Jennifer Moore is the owner and operator of Moore Landscaping based in Elora, Ontario. Jennifer is a talented writer and landscape designer providing unique landscaping services.

Her website can be reached here...

March 19, 2000

The lily family in latin is called "liliaceae". This very large grouping of plants is so diverse, I wonder if at one time all plants went into this category! Along with the traditional lilies seen today, plants such as Hosta, Aloe Vera, Trilliums and some spring flowering bulbs fall into this category. Being such a large group, I will divide it into many articles over the growing season.

One member of the liliaceae family is the daylily. Daylilies are the most commonly seen lily, even the wild orange variety growing along the sides of road embankments. These lilies are perennials that bloom in the summer and prefer full sun or part shade. They are a vigorous grower, spreading by underground rhizome and tolerate many types of soil. Clumps of long leaves form graceful fountain shapes, with the flower stems rising above. There are many colours to choose from; pale shades to the most vibrant, in single colours or two tones, and blossoms are single- or semi-double petalled. As their name indicates, blooms only last one day, appearing in mid-afternoon lasting throughout the evening.
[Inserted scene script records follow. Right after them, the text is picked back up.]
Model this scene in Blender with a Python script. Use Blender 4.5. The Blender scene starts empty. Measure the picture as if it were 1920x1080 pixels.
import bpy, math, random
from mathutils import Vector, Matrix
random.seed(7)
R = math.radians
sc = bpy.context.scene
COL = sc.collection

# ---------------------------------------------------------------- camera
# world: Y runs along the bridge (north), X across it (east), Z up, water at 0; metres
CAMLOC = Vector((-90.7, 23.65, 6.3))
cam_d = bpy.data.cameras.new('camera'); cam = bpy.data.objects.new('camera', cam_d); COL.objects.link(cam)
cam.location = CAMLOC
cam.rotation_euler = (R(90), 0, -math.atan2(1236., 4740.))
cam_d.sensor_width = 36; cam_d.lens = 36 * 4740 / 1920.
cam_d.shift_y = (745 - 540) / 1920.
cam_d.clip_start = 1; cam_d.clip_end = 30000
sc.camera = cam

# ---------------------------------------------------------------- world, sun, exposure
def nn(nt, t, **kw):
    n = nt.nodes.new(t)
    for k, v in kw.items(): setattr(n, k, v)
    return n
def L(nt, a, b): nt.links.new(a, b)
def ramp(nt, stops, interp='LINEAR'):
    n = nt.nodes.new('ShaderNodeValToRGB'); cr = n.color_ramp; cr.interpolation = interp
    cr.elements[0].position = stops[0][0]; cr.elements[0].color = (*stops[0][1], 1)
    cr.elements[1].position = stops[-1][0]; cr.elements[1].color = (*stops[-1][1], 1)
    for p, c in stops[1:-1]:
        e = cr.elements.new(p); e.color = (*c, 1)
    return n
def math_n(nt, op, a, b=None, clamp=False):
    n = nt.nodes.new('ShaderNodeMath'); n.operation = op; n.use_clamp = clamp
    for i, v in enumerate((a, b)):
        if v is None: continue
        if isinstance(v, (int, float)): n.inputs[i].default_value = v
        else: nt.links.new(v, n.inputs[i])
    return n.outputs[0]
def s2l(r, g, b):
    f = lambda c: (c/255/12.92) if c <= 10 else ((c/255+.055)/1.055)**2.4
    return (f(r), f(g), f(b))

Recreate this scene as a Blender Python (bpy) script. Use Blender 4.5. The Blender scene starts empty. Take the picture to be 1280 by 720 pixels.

Daylilies are very easy to grow and multiply, even a novice gardener can achieve beauty with these plants.

Hybrid Lilies are commonly grown in gardens everywhere, seen blooming in the summer. They are less vigorous than the daylily, but are certainly worth a place in the garden. Bulbs create these lilies, from which a single stem emerges to produce many flowers on top. There are many varieties available that are hardy in our climatic zone, and some even colder. Diversity of colours are seen, suiting every colour scheme possible, and generally with brown spots in the center of the blossom. Their leaves are dark green, thin and strap-like that travel up the stem of the flower, not clustering at the base of the plant.

These lilies look best when planted in odd numbers with other flowers, in a flowing pattern, rather than soldiers in a line. They can be grown in partial shade to full sun, requiring moist and rich soil. Different varieties acquire various heights; the shortest being approximately 30 inches and the tallest is eight feet.

Their bulbs multiply slowly; one bulb will divide itself each year, therefore doubling the amount of flowers given. They are best divided in the fall, generally every 3-4 years, as this will enable the plants ample space needed to produce flower stalks and keep healthy. Some varieties in this grouping include: Turk's Cap Lily, Asiatic Lily, Tiger Lily and Canadian Lily.

Another grown, yet less commonly seen in gardens is the Regal Lily, that was introduced approximately one hundred years ago. It resembles the Easter Lily, producing a flower stalk from a bulb, in colours of white or yellow that bloom in the summer. It is suitable for zones 3-8 and grows in a variety of soil conditions, requiring full sun. Each bulb can produce as many as twenty beautiful, large trumpet-shaped blossoms on a single stem. They are best planted in the fall at the back of the border, as they grow four feet in height.

Lilies can be purchased potted up at garden centers, packaged in bags or in bulk bins in the fall. In my experience, I have purchased bulbs all three ways and all grow beautifully.

When planting lilies, plant in well-drained soil to avoid rotting the bulb. Daylilies can be planted virtually anywhere, just below the soil level. The bulb types are planted three times their height, in a suitable location away from strong winds, as this will ensure their stems will not break. Add bone- or blood-meal in the planting hole, as well as sprinkling some on the very top of the soil. This will discourage skunks, raccoons and squirrels from digging up the newly planted bulbs, as well as feed the bulbs in their growing season. The bulb varieties are a source of food for rodents, yet daylilies don't seem to be affected as much.

After the lilies have bloomed, do not cut away their flower stalk or leaves because it is the nourishment received through them this year that produces flowers for the following year. Every property could have one spot for lilies; along the roadside, beside the house foundation and even in deep pots for the apartment dweller. Why not try some!